SEPTEMBER 28:IT is neither Municipal Commissioner Girish Gokhale nor the rival unions, for over a lakh of agitating civic workers feel their enemy is the Shiv Sena.
The ongoing offensive against the civic employees, organised under the Municipal Mazdoor Union (MMU), is reminiscent in style and magnitude of the 1984 textile strike which many observers describe as the Waterloo for the organised labour movement of Mumbai.
When the civic administration intends to derecognise the MMU, its leader Sharad Rao feels it is beginning of a cold war. "There will be no peace in the municipal corporation any more," said he.
"The traditional tiring game between the labour and the civic administration has begun, but we can’t afford to lose," he added. The civic administration’s show cause notice asking why the union should not be derecognised in view of illegal actions in the past, does not bother Rao much. "That piece of paper cannot stand the scrutiny of law," he is confident and will reply to it in due course.
None of the MMU-led agitation were declared illegal by courts in the past and the very foundation of the show cause notice is shaky, he felt.
"I sympathise with Gokhale. I know the kind of pressure he faces. Being an army man he is not used to taking orders but as a commissioner he is being ordered around by a remote control," Rao said.
Breaking a majority union is a task before the municipal commissioner, even though his stated intention is to save the BMC from financial ruin due to mounting wage bill.
He would show how the corporation would have very little to spend on the upkeep of the city if it met workers’ demands.
On the eve of the civic agitation, Gokhale had launched a massive public relation exercise explaining to the editors how irrational were the majority of civic employees. A commissioner personally visiting newspaper offices was an event that never happened before.
On the other hand, George Fernandes the leader of MMU affiliate, Hind Mazdoor Kisan Panchayat, was forced to spend time in Mumbai to intervene at the stage when it’s not too late.
The commissioner’s economic rationale could have generated a healthy debate on shaping up the corporation’s finances if his determined action was not seen as attempts to help the Shiv Sena union get a toe hold in the BMC. His economic concerns have been eclipsed by the hidden agenda of the ruling party.
The Sena’s earlier attempts to influence Mumbai’s labour scene were mainly based on regional chauvinistic sentiments of Maharashtrian workers. While such appeals brought occasional electoral success, it failed to build a significant following for its unions.
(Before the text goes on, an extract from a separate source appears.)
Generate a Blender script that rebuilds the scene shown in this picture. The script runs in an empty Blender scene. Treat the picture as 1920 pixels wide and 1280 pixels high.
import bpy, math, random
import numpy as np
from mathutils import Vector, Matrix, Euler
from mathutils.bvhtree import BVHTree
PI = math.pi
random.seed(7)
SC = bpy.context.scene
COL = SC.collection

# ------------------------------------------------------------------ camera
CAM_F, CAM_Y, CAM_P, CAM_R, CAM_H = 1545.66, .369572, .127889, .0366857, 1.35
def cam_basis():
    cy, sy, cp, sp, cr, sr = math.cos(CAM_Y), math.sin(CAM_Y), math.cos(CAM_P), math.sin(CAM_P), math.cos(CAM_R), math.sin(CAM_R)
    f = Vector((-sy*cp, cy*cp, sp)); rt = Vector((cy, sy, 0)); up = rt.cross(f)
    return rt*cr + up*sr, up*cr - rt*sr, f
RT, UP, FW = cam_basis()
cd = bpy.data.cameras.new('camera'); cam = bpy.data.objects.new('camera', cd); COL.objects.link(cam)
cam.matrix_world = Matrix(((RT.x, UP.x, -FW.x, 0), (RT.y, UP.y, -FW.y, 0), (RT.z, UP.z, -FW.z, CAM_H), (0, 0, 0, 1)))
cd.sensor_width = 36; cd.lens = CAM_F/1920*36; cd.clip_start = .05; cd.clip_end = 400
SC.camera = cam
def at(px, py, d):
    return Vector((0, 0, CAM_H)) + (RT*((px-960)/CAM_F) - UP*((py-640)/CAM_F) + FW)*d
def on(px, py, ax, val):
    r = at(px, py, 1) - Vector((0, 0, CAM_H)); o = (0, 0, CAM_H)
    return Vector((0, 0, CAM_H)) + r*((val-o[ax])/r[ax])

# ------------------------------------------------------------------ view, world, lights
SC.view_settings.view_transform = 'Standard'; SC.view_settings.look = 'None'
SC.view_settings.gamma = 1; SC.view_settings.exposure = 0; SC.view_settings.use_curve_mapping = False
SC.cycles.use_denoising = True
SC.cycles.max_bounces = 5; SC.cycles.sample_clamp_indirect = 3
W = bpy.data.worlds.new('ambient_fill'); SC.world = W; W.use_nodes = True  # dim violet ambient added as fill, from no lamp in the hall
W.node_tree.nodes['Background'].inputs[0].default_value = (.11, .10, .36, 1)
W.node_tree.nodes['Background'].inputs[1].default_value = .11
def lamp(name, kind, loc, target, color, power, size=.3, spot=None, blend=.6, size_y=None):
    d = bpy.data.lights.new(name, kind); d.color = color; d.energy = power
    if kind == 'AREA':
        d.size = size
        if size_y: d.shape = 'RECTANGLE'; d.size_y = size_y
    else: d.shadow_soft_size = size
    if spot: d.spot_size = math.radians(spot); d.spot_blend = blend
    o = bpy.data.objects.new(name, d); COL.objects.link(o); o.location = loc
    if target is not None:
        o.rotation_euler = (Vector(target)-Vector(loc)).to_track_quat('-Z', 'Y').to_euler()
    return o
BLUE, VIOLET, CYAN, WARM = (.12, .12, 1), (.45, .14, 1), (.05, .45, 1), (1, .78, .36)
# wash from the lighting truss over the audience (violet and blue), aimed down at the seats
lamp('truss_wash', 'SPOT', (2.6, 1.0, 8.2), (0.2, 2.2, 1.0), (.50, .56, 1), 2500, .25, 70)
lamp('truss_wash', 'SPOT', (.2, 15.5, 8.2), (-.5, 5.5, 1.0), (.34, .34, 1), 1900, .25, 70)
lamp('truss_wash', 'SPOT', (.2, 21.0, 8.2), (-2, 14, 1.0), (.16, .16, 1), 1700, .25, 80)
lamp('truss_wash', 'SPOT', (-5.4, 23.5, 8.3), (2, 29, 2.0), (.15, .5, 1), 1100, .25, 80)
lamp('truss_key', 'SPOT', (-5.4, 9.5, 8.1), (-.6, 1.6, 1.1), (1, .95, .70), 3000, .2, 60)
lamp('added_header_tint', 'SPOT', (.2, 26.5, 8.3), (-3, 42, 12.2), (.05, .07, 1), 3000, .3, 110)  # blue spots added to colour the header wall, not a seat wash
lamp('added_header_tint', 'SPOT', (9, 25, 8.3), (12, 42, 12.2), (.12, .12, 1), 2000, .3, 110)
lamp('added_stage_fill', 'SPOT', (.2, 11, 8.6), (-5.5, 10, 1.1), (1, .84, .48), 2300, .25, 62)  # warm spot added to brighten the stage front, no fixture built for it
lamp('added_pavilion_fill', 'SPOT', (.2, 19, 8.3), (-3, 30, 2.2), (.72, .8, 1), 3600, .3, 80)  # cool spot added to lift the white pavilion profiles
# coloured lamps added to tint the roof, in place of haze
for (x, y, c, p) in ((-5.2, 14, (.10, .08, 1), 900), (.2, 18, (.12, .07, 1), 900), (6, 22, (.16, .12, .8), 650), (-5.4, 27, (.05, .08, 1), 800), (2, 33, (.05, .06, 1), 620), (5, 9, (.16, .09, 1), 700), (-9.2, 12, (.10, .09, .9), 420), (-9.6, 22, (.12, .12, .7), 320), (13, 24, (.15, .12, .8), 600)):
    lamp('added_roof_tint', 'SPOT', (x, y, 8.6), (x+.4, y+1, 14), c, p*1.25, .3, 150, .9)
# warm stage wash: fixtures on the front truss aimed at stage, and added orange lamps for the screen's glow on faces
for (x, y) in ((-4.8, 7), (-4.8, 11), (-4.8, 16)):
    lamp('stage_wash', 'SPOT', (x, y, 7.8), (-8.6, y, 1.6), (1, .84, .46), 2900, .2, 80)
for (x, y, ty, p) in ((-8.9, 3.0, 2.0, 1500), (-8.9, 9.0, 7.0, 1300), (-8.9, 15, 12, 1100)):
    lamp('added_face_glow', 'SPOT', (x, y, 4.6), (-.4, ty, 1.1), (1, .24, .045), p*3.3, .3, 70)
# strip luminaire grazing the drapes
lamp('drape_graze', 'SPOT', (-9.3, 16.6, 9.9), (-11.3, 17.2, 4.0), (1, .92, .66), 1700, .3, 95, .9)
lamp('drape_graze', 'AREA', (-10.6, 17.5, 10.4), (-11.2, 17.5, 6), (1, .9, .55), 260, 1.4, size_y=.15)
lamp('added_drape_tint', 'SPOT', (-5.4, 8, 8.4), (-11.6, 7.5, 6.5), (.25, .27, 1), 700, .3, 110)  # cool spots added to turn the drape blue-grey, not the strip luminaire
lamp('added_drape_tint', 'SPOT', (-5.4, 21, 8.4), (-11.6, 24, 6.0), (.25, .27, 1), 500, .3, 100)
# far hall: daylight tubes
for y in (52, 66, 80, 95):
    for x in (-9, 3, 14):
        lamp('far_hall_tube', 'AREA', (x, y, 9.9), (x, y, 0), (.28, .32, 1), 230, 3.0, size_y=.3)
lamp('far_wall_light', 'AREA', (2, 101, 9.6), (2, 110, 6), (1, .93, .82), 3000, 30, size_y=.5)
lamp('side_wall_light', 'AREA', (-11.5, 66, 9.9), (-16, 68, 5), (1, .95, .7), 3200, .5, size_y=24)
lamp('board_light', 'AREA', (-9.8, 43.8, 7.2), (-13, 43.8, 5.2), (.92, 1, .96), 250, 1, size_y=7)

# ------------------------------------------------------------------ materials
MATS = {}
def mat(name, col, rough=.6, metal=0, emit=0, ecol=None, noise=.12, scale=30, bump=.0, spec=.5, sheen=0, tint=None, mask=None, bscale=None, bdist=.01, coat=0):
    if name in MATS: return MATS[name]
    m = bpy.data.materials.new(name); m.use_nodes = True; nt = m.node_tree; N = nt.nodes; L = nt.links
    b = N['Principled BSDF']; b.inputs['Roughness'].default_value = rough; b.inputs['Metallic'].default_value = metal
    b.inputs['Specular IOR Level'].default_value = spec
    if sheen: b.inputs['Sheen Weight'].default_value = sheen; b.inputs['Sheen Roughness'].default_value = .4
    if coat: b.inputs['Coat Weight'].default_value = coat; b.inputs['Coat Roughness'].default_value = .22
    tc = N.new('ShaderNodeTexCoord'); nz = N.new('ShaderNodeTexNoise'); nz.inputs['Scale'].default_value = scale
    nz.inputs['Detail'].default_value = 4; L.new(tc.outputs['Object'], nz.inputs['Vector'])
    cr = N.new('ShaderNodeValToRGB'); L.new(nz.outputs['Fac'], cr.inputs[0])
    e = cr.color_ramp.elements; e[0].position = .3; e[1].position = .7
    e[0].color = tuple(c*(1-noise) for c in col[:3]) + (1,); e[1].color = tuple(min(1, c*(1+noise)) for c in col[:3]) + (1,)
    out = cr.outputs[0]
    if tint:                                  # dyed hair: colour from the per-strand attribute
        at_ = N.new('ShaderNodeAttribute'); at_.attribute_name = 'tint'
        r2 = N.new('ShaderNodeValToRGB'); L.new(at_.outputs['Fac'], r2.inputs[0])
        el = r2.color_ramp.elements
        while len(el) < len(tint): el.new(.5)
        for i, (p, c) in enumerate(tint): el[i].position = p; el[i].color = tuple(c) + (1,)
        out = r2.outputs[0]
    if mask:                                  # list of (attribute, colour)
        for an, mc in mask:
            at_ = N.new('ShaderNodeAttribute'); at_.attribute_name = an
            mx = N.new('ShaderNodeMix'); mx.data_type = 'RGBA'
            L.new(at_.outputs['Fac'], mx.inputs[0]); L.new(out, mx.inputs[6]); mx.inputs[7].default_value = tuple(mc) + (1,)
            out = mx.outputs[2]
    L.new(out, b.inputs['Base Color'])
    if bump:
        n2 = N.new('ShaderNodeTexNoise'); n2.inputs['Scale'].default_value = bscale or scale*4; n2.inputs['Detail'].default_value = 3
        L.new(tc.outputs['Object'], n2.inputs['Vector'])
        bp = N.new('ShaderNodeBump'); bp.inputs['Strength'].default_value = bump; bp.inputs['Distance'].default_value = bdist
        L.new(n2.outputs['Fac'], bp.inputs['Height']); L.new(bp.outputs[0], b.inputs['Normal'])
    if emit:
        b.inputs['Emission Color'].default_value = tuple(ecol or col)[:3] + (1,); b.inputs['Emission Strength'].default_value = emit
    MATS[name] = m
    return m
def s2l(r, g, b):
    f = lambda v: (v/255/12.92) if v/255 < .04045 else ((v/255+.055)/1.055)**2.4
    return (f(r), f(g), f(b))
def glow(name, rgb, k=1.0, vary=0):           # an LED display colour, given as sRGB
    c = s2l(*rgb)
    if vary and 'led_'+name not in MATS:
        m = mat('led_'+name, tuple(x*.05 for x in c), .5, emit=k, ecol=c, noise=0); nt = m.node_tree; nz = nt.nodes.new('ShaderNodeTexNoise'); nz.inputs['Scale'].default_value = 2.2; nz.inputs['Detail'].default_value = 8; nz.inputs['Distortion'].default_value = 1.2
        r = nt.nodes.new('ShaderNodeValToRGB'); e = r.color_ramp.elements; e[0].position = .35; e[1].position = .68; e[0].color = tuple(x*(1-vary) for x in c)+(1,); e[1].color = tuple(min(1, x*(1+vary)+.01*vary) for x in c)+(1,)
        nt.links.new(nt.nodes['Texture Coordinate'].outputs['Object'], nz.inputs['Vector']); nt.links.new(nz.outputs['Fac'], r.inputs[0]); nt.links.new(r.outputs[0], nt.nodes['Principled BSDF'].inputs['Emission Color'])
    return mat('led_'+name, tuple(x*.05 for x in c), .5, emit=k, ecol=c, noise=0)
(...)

Despite its general political success, the Sena has failed to make much inroads in Mumbai’s trade unions which traditionally had a stronger class overtone. In the civic corporation MMU’s following is more than the combined strength of all other unions including the one led by Shiv Sena.
During the progressive decline of the organised trade union movement particularly after the textile strike, the Sena leadership had helped managements in disorganising workers, rather than organising them, inviting multiplicity of unions and bloody inter-union rivalry.
But short cuts are being tried. The morcha by the Sena union yesterday was an extremely poor show. But a photograph published in the Sena mouthpiece Saamna surprisingly shows a sizeable crowd.
If Rao is to be believed the photograph was taken during the MMU’s morcha. “Else why should there be an MMU flag in the photograph,” he asks adding that he will lodge a complaint against the paper before the press council. For the civic administration it is a fight to the finish.
The agitating union was more than once provoked to resort to strike which, if prolonged, could have paved the way for mass scale privatisation with all public sympathy while the collective bargaining power would have slid into the hands of the Sena union.
The MMU leadership, however, scuttled this plan for now by avoiding a seemingly imminent strike and opted for what Rao called a cold war’. The ensuing confrontation promises to be decisive for the organised labour in Mumbai.
The fight is shifting from streets to the courts. Instead of replying to the show cause notice the MMU today shot off a letter to the municipal commissioner reiterating its long pending demand for declaring all departments and establishments of the BMC as one undertaking as required under section 3(5) of the MRTU and PULP Act-1971. This is aimed at strengthening MMU’s position as the only recognised civic union.
There are a few departments where MMU does not have absolute majority and if those departments were treated separately the rival union could gain some toe hold.